* WORK REQUIRED *
Repeat every line of the material, character for character.
☆ ☆ ☆ ☆
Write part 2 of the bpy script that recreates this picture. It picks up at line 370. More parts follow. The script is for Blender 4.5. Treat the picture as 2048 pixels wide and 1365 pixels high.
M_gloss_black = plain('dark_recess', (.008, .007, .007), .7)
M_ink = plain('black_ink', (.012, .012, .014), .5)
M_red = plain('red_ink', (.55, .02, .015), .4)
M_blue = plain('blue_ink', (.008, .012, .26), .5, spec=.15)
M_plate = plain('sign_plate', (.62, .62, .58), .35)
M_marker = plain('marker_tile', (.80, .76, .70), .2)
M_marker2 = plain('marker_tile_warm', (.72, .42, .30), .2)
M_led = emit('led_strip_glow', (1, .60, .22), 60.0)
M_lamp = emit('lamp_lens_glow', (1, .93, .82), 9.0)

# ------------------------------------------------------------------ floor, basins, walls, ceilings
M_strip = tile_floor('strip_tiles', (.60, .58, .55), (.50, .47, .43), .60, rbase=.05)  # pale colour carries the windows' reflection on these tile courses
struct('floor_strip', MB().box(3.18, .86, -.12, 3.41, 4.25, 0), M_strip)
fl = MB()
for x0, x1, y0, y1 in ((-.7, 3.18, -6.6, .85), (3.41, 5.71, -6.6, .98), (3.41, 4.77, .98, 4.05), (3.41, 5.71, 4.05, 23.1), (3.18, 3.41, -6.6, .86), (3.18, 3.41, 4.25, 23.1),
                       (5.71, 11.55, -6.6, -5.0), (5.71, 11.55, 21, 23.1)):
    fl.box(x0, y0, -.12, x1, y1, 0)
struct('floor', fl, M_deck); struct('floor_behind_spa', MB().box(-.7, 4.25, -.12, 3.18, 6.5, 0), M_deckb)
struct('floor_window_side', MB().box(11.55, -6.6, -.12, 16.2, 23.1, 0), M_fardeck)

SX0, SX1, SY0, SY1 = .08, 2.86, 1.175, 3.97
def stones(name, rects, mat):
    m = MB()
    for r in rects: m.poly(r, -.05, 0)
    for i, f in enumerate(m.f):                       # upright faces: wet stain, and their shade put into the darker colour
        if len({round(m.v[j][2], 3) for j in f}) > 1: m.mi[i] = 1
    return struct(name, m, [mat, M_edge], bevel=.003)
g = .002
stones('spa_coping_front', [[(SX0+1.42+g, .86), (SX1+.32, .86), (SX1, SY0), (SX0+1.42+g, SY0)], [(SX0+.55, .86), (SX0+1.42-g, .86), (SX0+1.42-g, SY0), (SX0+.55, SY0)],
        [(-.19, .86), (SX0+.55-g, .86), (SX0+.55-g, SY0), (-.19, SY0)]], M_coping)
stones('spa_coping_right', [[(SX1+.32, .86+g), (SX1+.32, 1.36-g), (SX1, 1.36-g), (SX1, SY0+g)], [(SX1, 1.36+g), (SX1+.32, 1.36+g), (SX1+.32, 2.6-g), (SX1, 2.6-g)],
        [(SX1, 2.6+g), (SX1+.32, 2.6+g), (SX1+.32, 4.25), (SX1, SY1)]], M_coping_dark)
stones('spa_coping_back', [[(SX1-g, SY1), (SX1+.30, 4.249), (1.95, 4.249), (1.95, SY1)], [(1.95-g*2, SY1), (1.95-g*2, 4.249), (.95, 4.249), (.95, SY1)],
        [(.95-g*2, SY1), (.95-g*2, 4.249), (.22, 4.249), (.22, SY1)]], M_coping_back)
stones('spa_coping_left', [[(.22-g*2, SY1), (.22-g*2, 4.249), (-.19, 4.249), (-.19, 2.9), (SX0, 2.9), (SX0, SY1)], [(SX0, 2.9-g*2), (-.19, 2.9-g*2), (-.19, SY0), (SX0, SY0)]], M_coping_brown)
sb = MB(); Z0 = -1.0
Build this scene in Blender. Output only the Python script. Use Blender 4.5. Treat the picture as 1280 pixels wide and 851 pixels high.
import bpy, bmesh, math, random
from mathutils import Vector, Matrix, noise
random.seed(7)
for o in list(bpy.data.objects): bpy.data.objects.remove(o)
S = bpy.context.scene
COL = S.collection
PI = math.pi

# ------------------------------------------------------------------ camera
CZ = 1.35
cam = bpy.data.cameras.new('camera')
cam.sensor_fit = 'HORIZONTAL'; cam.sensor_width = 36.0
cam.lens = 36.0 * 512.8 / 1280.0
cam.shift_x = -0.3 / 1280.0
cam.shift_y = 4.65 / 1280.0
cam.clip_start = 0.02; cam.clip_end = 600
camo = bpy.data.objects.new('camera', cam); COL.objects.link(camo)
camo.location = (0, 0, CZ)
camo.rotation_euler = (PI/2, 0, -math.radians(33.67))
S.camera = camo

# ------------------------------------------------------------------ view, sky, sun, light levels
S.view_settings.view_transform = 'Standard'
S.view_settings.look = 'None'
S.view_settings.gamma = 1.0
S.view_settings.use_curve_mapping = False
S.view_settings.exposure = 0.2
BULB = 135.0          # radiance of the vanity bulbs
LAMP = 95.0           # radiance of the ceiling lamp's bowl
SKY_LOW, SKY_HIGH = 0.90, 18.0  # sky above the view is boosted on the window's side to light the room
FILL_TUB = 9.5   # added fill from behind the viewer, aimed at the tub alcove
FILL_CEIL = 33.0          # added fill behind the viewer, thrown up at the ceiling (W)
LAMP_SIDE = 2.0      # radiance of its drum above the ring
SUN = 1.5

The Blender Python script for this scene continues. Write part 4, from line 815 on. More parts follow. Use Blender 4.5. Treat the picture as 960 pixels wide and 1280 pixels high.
☆ ☆ ☆ ☆
* ANSWER TO THE TASK *
Write part 2 of the bpy script that recreates this picture. It picks up at line 370. More parts follow. The script is for Blender 4.5. Treat the picture as 2048 pixels wide and 1365 pixels high.
M_gloss_black = plain('dark_recess', (.008, .007, .007), .7)
M_ink = plain('black_ink', (.012, .012, .014), .5)
M_red = plain('red_ink', (.55, .02, .015), .4)
M_blue = plain('blue_ink', (.008, .012, .26), .5, spec=.15)
M_plate = plain('sign_plate', (.62, .62, .58), .35)
M_marker = plain('marker_tile', (.80, .76, .70), .2)
M_marker2 = plain('marker_tile_warm', (.72, .42, .30), .2)
M_led = emit('led_strip_glow', (1, .60, .22), 60.0)
M_lamp = emit('lamp_lens_glow', (1, .93, .82), 9.0)

# ------------------------------------------------------------------ floor, basins, walls, ceilings
M_strip = tile_floor('strip_tiles', (.60, .58, .55), (.50, .47, .43), .60, rbase=.05)  # pale colour carries the windows' reflection on these tile courses
struct('floor_strip', MB().box(3.18, .86, -.12, 3.41, 4.25, 0), M_strip)
fl = MB()
for x0, x1, y0, y1 in ((-.7, 3.18, -6.6, .85), (3.41, 5.71, -6.6, .98), (3.41, 4.77, .98, 4.05), (3.41, 5.71, 4.05, 23.1), (3.18, 3.41, -6.6, .86), (3.18, 3.41, 4.25, 23.1),
                       (5.71, 11.55, -6.6, -5.0), (5.71, 11.55, 21, 23.1)):
    fl.box(x0, y0, -.12, x1, y1, 0)
struct('floor', fl, M_deck); struct('floor_behind_spa', MB().box(-.7, 4.25, -.12, 3.18, 6.5, 0), M_deckb)
struct('floor_window_side', MB().box(11.55, -6.6, -.12, 16.2, 23.1, 0), M_fardeck)

SX0, SX1, SY0, SY1 = .08, 2.86, 1.175, 3.97
def stones(name, rects, mat):
    m = MB()
    for r in rects: m.poly(r, -.05, 0)
    for i, f in enumerate(m.f):                       # upright faces: wet stain, and their shade put into the darker colour
        if len({round(m.v[j][2], 3) for j in f}) > 1: m.mi[i] = 1
    return struct(name, m, [mat, M_edge], bevel=.003)
g = .002
stones('spa_coping_front', [[(SX0+1.42+g, .86), (SX1+.32, .86), (SX1, SY0), (SX0+1.42+g, SY0)], [(SX0+.55, .86), (SX0+1.42-g, .86), (SX0+1.42-g, SY0), (SX0+.55, SY0)],
        [(-.19, .86), (SX0+.55-g, .86), (SX0+.55-g, SY0), (-.19, SY0)]], M_coping)
stones('spa_coping_right', [[(SX1+.32, .86+g), (SX1+.32, 1.36-g), (SX1, 1.36-g), (SX1, SY0+g)], [(SX1, 1.36+g), (SX1+.32, 1.36+g), (SX1+.32, 2.6-g), (SX1, 2.6-g)],
        [(SX1, 2.6+g), (SX1+.32, 2.6+g), (SX1+.32, 4.25), (SX1, SY1)]], M_coping_dark)
stones('spa_coping_back', [[(SX1-g, SY1), (SX1+.30, 4.249), (1.95, 4.249), (1.95, SY1)], [(1.95-g*2, SY1), (1.95-g*2, 4.249), (.95, 4.249), (.95, SY1)],
        [(.95-g*2, SY1), (.95-g*2, 4.249), (.22, 4.249), (.22, SY1)]], M_coping_back)
stones('spa_coping_left', [[(.22-g*2, SY1), (.22-g*2, 4.249), (-.19, 4.249), (-.19, 2.9), (SX0, 2.9), (SX0, SY1)], [(SX0, 2.9-g*2), (-.19, 2.9-g*2), (-.19, SY0), (SX0, SY0)]], M_coping_brown)
sb = MB(); Z0 = -1.0
Build this scene in Blender. Output only the Python script. Use Blender 4.5. Treat the picture as 1280 pixels wide and 851 pixels high.
import bpy, bmesh, math, random
from mathutils import Vector, Matrix, noise
random.seed(7)
for o in list(bpy.data.objects): bpy.data.objects.remove(o)
S = bpy.context.scene
COL = S.collection
PI = math.pi

# ------------------------------------------------------------------ camera
CZ = 1.35
cam = bpy.data.cameras.new('camera')
cam.sensor_fit = 'HORIZONTAL'; cam.sensor_width = 36.0
cam.lens = 36.0 * 512.8 / 1280.0
cam.shift_x = -0.3 / 1280.0
cam.shift_y = 4.65 / 1280.0
cam.clip_start = 0.02; cam.clip_end = 600
camo = bpy.data.objects.new('camera', cam); COL.objects.link(camo)
camo.location = (0, 0, CZ)
camo.rotation_euler = (PI/2, 0, -math.radians(33.67))
S.camera = camo

# ------------------------------------------------------------------ view, sky, sun, light levels
S.view_settings.view_transform = 'Standard'
S.view_settings.look = 'None'
S.view_settings.gamma = 1.0
S.view_settings.use_curve_mapping = False
S.view_settings.exposure = 0.2
BULB = 135.0          # radiance of the vanity bulbs
LAMP = 95.0           # radiance of the ceiling lamp's bowl
SKY_LOW, SKY_HIGH = 0.90, 18.0  # sky above the view is boosted on the window's side to light the room
FILL_TUB = 9.5   # added fill from behind the viewer, aimed at the tub alcove
FILL_CEIL = 33.0          # added fill behind the viewer, thrown up at the ceiling (W)
LAMP_SIDE = 2.0      # radiance of its drum above the ring
SUN = 1.5

The Blender Python script for this scene continues. Write part 4, from line 815 on. More parts follow. Use Blender 4.5. Treat the picture as 960 pixels wide and 1280 pixels high.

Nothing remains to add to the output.